*What needs to be done*. Copy each line where the word "from" occurs.

[Scripts that build scenes]

···

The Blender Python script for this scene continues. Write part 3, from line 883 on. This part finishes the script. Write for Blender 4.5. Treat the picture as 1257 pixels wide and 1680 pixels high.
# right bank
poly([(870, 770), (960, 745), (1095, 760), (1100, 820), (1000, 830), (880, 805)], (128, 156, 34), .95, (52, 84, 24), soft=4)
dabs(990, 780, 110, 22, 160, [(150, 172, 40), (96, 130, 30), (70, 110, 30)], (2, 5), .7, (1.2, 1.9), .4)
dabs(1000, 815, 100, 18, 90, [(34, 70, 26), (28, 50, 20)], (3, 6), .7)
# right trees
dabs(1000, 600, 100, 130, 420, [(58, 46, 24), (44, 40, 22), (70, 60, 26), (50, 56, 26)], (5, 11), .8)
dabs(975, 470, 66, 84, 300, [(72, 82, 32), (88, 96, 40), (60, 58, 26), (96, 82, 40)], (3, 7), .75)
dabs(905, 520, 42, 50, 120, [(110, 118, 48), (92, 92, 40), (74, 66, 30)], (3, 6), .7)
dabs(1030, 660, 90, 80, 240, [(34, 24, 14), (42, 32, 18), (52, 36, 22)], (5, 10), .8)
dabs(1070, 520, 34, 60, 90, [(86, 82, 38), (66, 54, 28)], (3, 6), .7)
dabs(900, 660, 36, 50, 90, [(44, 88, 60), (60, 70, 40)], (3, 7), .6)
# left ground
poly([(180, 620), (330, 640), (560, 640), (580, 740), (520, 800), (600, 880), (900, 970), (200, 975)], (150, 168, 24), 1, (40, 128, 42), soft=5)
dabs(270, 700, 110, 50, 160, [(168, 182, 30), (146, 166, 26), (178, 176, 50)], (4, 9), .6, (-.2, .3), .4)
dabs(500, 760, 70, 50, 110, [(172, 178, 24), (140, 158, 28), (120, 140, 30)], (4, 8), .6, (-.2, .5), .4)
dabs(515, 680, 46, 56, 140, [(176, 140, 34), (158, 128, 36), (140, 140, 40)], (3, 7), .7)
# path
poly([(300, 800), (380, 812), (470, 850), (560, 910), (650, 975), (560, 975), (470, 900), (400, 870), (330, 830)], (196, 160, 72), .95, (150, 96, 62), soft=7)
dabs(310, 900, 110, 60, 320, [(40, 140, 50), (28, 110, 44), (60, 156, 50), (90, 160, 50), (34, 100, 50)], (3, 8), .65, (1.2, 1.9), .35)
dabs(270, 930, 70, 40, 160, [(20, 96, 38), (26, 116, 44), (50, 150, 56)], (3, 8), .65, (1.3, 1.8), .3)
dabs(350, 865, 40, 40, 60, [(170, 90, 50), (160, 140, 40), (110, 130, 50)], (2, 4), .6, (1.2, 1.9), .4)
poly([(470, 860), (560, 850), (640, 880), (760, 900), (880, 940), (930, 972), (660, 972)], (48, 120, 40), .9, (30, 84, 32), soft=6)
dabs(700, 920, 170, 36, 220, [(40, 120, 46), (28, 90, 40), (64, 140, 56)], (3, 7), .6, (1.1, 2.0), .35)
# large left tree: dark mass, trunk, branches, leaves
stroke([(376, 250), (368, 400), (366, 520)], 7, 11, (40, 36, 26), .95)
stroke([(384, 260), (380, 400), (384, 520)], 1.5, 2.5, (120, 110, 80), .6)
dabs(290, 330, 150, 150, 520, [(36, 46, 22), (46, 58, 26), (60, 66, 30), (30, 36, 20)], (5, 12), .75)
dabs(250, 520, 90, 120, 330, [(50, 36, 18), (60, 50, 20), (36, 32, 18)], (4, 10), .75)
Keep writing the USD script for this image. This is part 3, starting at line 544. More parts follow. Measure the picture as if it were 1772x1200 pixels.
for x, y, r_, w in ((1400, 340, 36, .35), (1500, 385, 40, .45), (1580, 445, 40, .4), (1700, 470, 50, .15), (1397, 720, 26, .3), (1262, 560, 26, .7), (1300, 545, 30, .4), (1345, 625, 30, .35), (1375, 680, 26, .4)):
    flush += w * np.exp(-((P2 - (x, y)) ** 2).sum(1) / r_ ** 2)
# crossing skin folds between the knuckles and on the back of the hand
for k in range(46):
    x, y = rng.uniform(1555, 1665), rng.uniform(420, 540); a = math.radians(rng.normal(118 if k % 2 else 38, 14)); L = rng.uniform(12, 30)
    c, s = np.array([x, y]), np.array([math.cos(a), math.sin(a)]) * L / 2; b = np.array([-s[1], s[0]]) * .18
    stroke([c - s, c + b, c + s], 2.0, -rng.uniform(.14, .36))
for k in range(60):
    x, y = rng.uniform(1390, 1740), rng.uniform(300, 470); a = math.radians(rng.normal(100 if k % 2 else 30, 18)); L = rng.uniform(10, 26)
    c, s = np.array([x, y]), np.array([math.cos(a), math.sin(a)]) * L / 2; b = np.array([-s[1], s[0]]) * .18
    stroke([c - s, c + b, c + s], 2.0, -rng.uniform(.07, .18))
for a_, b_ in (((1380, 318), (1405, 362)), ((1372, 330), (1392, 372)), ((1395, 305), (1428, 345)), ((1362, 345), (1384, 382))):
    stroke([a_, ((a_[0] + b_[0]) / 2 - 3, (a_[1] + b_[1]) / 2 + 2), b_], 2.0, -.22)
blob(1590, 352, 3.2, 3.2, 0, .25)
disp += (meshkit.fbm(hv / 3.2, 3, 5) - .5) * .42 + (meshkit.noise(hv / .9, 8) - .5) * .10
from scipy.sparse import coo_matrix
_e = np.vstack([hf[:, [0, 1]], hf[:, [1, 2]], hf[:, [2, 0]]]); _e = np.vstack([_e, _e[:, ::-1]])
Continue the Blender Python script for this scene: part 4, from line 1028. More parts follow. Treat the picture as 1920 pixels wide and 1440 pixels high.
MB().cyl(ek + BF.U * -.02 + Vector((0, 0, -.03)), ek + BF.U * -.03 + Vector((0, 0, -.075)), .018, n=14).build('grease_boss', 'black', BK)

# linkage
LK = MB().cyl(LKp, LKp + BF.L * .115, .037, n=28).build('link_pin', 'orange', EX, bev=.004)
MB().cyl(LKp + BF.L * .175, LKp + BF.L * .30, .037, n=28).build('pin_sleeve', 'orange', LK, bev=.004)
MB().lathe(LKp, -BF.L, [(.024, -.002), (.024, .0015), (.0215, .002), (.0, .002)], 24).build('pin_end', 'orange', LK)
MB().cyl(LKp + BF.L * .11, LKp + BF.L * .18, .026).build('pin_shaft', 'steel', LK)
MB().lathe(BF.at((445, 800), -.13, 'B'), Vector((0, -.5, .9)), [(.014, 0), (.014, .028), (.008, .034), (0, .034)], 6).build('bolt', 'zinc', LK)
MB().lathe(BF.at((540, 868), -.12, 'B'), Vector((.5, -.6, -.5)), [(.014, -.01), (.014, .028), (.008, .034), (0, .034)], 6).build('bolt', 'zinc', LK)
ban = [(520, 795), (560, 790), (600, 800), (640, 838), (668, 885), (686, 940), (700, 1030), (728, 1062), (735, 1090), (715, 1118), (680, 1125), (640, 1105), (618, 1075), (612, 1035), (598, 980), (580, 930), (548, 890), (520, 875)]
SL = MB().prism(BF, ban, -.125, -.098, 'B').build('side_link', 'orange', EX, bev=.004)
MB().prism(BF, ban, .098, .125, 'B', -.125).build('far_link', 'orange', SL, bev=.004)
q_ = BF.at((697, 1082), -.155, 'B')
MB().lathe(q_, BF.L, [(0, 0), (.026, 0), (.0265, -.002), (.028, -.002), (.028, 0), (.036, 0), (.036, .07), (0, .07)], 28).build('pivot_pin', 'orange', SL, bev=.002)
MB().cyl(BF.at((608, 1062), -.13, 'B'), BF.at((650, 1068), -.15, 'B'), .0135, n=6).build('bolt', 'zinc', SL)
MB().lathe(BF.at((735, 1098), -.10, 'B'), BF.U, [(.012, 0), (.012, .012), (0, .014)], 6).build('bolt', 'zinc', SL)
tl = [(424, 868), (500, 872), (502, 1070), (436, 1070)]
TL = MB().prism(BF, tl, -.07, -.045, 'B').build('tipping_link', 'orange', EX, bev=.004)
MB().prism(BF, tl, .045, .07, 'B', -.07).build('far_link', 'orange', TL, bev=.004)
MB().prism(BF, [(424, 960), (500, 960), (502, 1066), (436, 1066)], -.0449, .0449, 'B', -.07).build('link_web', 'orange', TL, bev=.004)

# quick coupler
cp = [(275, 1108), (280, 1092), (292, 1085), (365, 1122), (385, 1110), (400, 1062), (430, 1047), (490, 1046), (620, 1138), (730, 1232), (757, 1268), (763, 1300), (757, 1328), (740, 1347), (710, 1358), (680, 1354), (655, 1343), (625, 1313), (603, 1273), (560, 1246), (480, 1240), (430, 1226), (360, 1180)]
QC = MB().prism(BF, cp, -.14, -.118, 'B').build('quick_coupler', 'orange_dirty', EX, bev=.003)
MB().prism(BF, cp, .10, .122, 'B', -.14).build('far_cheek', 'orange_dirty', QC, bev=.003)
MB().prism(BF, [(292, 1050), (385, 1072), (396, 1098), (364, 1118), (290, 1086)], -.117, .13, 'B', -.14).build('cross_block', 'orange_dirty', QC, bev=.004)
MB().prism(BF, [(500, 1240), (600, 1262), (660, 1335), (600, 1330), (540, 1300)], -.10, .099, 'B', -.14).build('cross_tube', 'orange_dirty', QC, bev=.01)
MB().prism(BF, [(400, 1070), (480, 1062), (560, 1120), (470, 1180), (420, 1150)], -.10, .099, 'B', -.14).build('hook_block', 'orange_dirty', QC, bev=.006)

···

*Response to the task*.
The Blender Python script for this scene continues. Write part 3, from line 883 on. This part finishes the script. Write for Blender 4.5. Treat the picture as 1257 pixels wide and 1680 pixels high.
from scipy.sparse import coo_matrix
Continue the Blender Python script for this scene: part 4, from line 1028. More parts follow. Treat the picture as 1920 pixels wide and 1440 pixels high.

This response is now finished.